Question about forward and backward compatibility

I'm trying to understand how authors write SVG content that will be
compatible across different SVG versions and user agents.

1) Is there a way for authors to write a single SVG file that will
take advantage of SVG 1.2 features but degrade gracefully in a user
agent supporting only 1.1? It appears not, since the 1.1 user agent is
required to visually show error due to the presence of 1.2-specific
elements and attributes. Or is the WG taking the position that 1.2
extends 1.1 such that 1.2 elements and attributes are being
retroactively added to the 1.1 DTD?
http://www.w3.org/TR/SVG/implnote.html#ErrorProcessing

2) Given the presence of 'switch' and feature strings, are user agents
allowed to implement any SVG 1.1 subset that is exactly the union of a
set of feature modules?
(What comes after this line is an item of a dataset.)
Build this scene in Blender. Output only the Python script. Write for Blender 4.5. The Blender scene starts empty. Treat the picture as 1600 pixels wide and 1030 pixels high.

Or is this now officially deprecated by SVG
1.2 WD section 2?
http://www.w3.org/TR/SVG/feature.html
http://www.w3.org/TR/SVG12/profiling.html

3) It has been useful in our work on CSS to prototype our
implementation of new CSS features by making the properties first
available with a -moz prefix, and then once our implementation is
solid enough (which depends partly on people experimenting with our
releases), we make the properties available with the standard names
too. It's not clear to do something similar with SVG. One option is to
initially enable our SVG prototype only via a Mozilla-specific
nonstandard MIME type, which lets Mozilla-specific application authors
and experimenters play with it, and later (mid 2005 for SVG Basic?)
enable it under the real MIME type and for mixed documents, once we're
satisfied that it meets correctness, performance and W3C profiling
requirements. We're looking for feedback on this.